In any case, this precarious equilibrium may not last. Although Democrats likely will not have the votes to pass through Congress legislation restoring abortion rights in every state (or overriding the red state actions on other fronts such as voting and LGBTQ rights), their stunningly strong showing across the blue and purple battlefields will encourage the party to continue pushing for such measures in the 2024 campaign. Conversely, as I’ve written, Congressional Republicans, with little notice, have introduced a flotilla of proposals to impose onto blue states the red state social restrictions on abortion and other issues, such as the prohibitions DeSantis championed on teachers discussing sexual orientation particularly in early grades.

One critical question facing the GOP may be whether any candidate can emerge from the party’s 2024 presidential nominating process without pledging to sign some sort of nationwide ban on abortion – as Republicans have already proposed in both the House and the Senate. Such a pledge may be indispensable for winning the nomination. But Tuesday’s results signal that, absent a deeper economic collapse, it could be a potentially insurmountable general election obstacle to winning Michigan and Pennsylvania, and possibly Wisconsin and Arizona as well.

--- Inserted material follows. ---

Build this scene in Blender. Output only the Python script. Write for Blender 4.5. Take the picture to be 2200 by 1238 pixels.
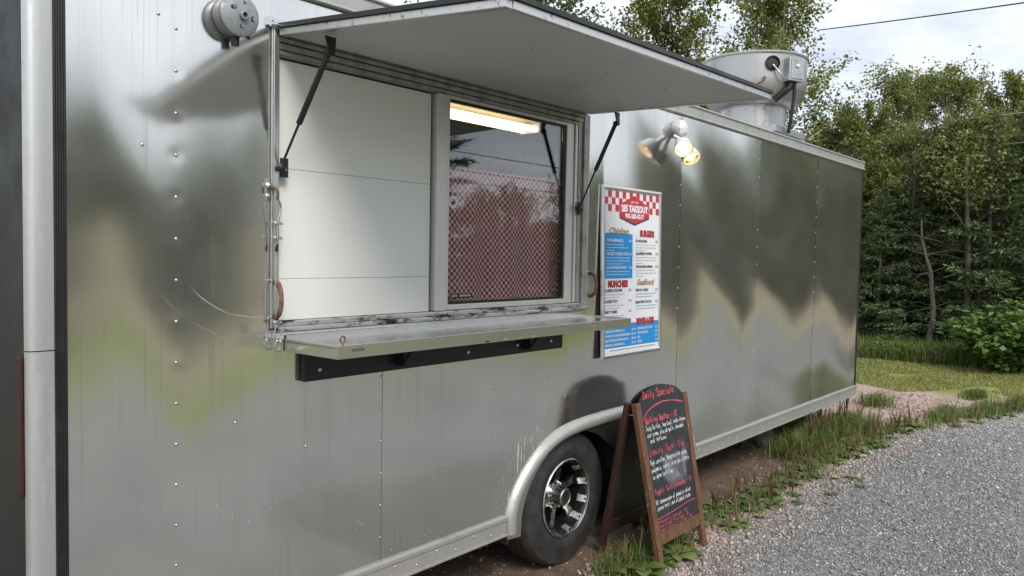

“The pieces are in place for us to be able to have this coalition mobilize again in 2024,” says Fernandez Ancona. That’s especially true, she notes, because young voters, who gave Democrats big majorities last week and preponderantly support abortion rights, almost certainly will constitute a larger share of the electorate in 2024 than they did this year.

But at the same time Fernandez Ancona sees reasons for optimism for Democrats about the presidential race in 2024, she acknowledges that Tuesday’s results show “it’s going to take much longer to build the kind of power” to challenge the GOP dominance in red states.

More than ever after this year’s stunning election results, however, red and blue America look like two separate nations, hurtling toward antithetical and ominously incompatible visions of what the country should be.